(begin)

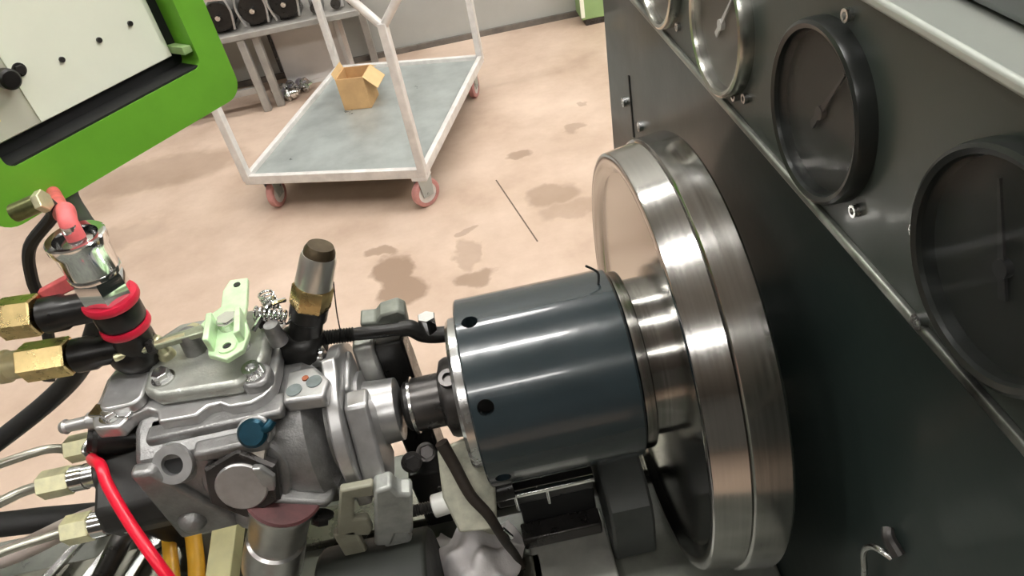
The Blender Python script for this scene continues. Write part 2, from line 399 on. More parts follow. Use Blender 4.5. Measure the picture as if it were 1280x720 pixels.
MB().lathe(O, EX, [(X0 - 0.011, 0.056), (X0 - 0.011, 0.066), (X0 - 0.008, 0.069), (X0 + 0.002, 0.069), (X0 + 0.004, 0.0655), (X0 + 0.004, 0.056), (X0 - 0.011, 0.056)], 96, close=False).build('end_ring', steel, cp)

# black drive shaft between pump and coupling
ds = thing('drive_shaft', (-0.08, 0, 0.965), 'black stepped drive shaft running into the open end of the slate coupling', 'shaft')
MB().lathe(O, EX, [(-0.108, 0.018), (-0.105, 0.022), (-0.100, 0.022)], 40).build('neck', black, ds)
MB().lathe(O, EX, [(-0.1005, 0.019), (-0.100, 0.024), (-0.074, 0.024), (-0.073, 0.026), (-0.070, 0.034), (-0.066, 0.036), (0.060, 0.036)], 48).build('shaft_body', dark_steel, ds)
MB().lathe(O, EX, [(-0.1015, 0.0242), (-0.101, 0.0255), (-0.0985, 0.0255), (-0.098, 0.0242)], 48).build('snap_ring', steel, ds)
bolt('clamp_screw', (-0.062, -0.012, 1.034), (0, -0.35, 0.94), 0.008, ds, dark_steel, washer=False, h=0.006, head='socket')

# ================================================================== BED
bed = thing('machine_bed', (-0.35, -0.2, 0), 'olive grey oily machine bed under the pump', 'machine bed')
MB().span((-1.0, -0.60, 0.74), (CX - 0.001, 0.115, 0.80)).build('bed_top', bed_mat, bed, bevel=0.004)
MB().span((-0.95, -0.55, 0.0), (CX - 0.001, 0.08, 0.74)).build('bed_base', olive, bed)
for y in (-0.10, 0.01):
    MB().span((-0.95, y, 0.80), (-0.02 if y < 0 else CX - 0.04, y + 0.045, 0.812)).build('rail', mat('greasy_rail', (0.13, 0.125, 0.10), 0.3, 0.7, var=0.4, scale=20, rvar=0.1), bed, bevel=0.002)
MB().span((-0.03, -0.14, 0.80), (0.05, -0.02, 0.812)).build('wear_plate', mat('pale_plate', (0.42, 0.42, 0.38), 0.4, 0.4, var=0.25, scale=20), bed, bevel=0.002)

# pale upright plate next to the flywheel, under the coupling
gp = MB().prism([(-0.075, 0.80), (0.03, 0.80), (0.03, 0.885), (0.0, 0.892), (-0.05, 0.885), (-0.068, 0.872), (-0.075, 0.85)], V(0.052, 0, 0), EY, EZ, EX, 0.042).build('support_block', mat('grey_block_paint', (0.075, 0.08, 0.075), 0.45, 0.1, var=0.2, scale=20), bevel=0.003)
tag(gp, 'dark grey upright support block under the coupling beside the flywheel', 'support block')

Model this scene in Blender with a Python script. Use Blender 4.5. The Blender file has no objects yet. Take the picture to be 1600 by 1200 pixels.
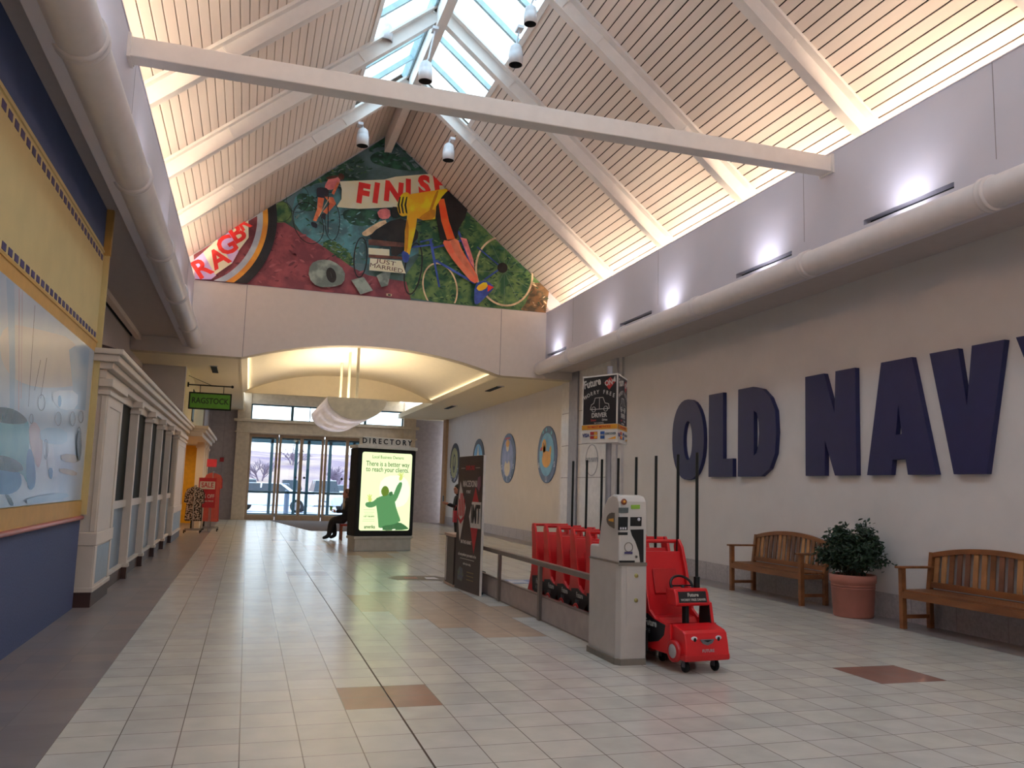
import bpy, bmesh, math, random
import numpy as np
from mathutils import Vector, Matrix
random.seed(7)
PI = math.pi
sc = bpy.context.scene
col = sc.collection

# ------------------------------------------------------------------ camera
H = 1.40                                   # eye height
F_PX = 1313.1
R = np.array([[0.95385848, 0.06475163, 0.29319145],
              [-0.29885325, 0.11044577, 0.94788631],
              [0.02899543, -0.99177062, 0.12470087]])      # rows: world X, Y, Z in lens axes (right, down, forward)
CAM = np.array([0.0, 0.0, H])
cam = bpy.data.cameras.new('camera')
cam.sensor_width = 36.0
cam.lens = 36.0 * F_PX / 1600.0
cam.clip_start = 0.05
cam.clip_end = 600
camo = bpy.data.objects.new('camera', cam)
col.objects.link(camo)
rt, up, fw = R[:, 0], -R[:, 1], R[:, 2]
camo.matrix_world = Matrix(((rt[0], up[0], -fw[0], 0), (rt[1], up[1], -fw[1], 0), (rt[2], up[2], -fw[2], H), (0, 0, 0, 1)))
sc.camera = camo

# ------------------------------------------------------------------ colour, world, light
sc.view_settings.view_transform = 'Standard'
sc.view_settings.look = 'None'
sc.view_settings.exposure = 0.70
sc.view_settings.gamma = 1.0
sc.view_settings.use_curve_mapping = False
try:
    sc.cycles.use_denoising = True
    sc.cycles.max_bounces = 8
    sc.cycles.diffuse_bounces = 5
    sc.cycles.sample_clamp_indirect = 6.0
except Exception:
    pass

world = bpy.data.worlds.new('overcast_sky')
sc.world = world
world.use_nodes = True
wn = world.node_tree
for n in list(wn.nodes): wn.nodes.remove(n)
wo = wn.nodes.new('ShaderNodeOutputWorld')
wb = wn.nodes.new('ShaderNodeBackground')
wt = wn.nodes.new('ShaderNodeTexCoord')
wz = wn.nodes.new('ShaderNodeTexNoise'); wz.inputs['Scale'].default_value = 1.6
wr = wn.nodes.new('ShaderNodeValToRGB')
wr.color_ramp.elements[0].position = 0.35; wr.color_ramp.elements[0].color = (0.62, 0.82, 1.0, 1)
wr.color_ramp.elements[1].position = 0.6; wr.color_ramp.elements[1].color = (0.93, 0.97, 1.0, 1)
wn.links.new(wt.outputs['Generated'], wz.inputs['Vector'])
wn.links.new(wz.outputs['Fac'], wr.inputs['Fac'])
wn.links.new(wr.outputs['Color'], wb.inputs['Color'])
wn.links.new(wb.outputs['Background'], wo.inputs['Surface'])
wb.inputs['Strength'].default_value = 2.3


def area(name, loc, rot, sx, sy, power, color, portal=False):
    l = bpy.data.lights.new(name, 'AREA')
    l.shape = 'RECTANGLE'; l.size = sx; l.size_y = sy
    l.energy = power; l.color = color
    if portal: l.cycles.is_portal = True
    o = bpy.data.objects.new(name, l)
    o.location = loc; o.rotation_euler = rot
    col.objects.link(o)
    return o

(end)

WHAT THE EXERCISE ASKS: Repeat the lines exactly as they stand, from the opening line of the data through the line with "MB().lathe(O, EX, [(X0". Pictures stay out of the copy.

THE REPLY:
The Blender Python script for this scene continues. Write part 2, from line 399 on. More parts follow. Use Blender 4.5. Measure the picture as if it were 1280x720 pixels.
MB().lathe(O, EX, [(X0 - 0.011, 0.056), (X0 - 0.011, 0.066), (X0 - 0.008, 0.069), (X0 + 0.002, 0.069), (X0 + 0.004, 0.0655), (X0 + 0.004, 0.056), (X0 - 0.011, 0.056)], 96, close=False).build('end_ring', steel, cp)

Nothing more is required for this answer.